Aim:
Transcribe all of the material exactly.

Data provided:
- - - - -

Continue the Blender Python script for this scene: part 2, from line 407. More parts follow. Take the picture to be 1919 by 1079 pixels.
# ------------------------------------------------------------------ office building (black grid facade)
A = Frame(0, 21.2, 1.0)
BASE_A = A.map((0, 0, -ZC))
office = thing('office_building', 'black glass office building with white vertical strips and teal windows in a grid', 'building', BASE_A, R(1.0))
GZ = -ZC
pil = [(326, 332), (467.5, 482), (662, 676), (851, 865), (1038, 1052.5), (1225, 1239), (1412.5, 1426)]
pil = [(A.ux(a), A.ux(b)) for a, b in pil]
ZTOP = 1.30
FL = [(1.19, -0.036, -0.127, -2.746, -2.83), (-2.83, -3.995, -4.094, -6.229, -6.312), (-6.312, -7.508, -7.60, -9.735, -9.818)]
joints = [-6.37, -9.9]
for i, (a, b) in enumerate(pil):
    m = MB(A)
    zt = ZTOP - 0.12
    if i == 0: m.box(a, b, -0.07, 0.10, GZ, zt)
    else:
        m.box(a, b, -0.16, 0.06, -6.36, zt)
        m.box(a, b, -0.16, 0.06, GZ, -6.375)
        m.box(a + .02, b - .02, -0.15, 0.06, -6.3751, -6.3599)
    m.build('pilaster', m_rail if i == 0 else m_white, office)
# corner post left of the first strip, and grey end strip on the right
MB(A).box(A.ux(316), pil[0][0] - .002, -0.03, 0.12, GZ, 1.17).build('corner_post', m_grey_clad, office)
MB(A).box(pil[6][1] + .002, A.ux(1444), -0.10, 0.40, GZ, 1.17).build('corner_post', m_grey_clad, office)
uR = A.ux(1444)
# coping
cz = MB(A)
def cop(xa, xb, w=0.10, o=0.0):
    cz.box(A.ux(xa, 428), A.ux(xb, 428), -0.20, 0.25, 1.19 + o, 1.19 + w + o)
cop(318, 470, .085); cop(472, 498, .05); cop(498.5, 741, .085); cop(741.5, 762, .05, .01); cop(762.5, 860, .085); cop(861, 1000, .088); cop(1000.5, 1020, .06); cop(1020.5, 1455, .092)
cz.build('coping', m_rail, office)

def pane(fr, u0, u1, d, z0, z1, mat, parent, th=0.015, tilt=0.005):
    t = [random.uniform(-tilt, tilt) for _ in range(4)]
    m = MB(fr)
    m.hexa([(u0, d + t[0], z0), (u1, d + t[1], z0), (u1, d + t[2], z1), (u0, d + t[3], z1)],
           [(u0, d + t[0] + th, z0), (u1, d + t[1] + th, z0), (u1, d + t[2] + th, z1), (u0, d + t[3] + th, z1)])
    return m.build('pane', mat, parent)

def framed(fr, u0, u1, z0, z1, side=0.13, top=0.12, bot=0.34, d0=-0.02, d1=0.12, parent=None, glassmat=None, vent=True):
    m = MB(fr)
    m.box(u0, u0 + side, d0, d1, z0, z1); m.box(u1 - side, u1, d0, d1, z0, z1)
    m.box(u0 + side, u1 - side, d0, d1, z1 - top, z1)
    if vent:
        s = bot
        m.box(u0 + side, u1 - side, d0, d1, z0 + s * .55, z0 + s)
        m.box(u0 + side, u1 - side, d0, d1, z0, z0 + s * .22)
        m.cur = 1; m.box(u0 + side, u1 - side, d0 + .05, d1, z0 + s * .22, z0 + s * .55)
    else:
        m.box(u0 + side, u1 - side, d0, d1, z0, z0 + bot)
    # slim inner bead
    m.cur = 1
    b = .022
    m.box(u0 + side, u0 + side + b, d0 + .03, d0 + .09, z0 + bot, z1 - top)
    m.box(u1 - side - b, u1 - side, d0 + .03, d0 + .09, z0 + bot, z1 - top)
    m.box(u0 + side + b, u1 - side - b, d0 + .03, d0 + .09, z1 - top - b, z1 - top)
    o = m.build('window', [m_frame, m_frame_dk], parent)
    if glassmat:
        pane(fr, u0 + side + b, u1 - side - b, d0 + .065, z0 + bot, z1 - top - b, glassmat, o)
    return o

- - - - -

Written answer:
Continue the Blender Python script for this scene: part 2, from line 407. More parts follow. Take the picture to be 1919 by 1079 pixels.
# ------------------------------------------------------------------ office building (black grid facade)
A = Frame(0, 21.2, 1.0)
BASE_A = A.map((0, 0, -ZC))
office = thing('office_building', 'black glass office building with white vertical strips and teal windows in a grid', 'building', BASE_A, R(1.0))
GZ = -ZC
pil = [(326, 332), (467.5, 482), (662, 676), (851, 865), (1038, 1052.5), (1225, 1239), (1412.5, 1426)]
pil = [(A.ux(a), A.ux(b)) for a, b in pil]
ZTOP = 1.30
FL = [(1.19, -0.036, -0.127, -2.746, -2.83), (-2.83, -3.995, -4.094, -6.229, -6.312), (-6.312, -7.508, -7.60, -9.735, -9.818)]
joints = [-6.37, -9.9]
for i, (a, b) in enumerate(pil):
    m = MB(A)
    zt = ZTOP - 0.12
    if i == 0: m.box(a, b, -0.07, 0.10, GZ, zt)
    else:
        m.box(a, b, -0.16, 0.06, -6.36, zt)
        m.box(a, b, -0.16, 0.06, GZ, -6.375)
        m.box(a + .02, b - .02, -0.15, 0.06, -6.3751, -6.3599)
    m.build('pilaster', m_rail if i == 0 else m_white, office)
# corner post left of the first strip, and grey end strip on the right
MB(A).box(A.ux(316), pil[0][0] - .002, -0.03, 0.12, GZ, 1.17).build('corner_post', m_grey_clad, office)
MB(A).box(pil[6][1] + .002, A.ux(1444), -0.10, 0.40, GZ, 1.17).build('corner_post', m_grey_clad, office)
uR = A.ux(1444)
# coping
cz = MB(A)
def cop(xa, xb, w=0.10, o=0.0):
    cz.box(A.ux(xa, 428), A.ux(xb, 428), -0.20, 0.25, 1.19 + o, 1.19 + w + o)
cop(318, 470, .085); cop(472, 498, .05); cop(498.5, 741, .085); cop(741.5, 762, .05, .01); cop(762.5, 860, .085); cop(861, 1000, .088); cop(1000.5, 1020, .06); cop(1020.5, 1455, .092)
cz.build('coping', m_rail, office)

def pane(fr, u0, u1, d, z0, z1, mat, parent, th=0.015, tilt=0.005):
    t = [random.uniform(-tilt, tilt) for _ in range(4)]
    m = MB(fr)
    m.hexa([(u0, d + t[0], z0), (u1, d + t[1], z0), (u1, d + t[2], z1), (u0, d + t[3], z1)],
           [(u0, d + t[0] + th, z0), (u1, d + t[1] + th, z0), (u1, d + t[2] + th, z1), (u0, d + t[3] + th, z1)])
    return m.build('pane', mat, parent)

def framed(fr, u0, u1, z0, z1, side=0.13, top=0.12, bot=0.34, d0=-0.02, d1=0.12, parent=None, glassmat=None, vent=True):
    m = MB(fr)
    m.box(u0, u0 + side, d0, d1, z0, z1); m.box(u1 - side, u1, d0, d1, z0, z1)
    m.box(u0 + side, u1 - side, d0, d1, z1 - top, z1)
    if vent:
        s = bot
        m.box(u0 + side, u1 - side, d0, d1, z0 + s * .55, z0 + s)
        m.box(u0 + side, u1 - side, d0, d1, z0, z0 + s * .22)
        m.cur = 1; m.box(u0 + side, u1 - side, d0 + .05, d1, z0 + s * .22, z0 + s * .55)
    else:
        m.box(u0 + side, u1 - side, d0, d1, z0, z0 + bot)
    # slim inner bead
    m.cur = 1
    b = .022
    m.box(u0 + side, u0 + side + b, d0 + .03, d0 + .09, z0 + bot, z1 - top)
    m.box(u1 - side - b, u1 - side, d0 + .03, d0 + .09, z0 + bot, z1 - top)
    m.box(u0 + side + b, u1 - side - b, d0 + .03, d0 + .09, z1 - top - b, z1 - top)
    o = m.build('window', [m_frame, m_frame_dk], parent)
    if glassmat:
        pane(fr, u0 + side + b, u1 - side - b, d0 + .065, z0 + bot, z1 - top - b, glassmat, o)
    return o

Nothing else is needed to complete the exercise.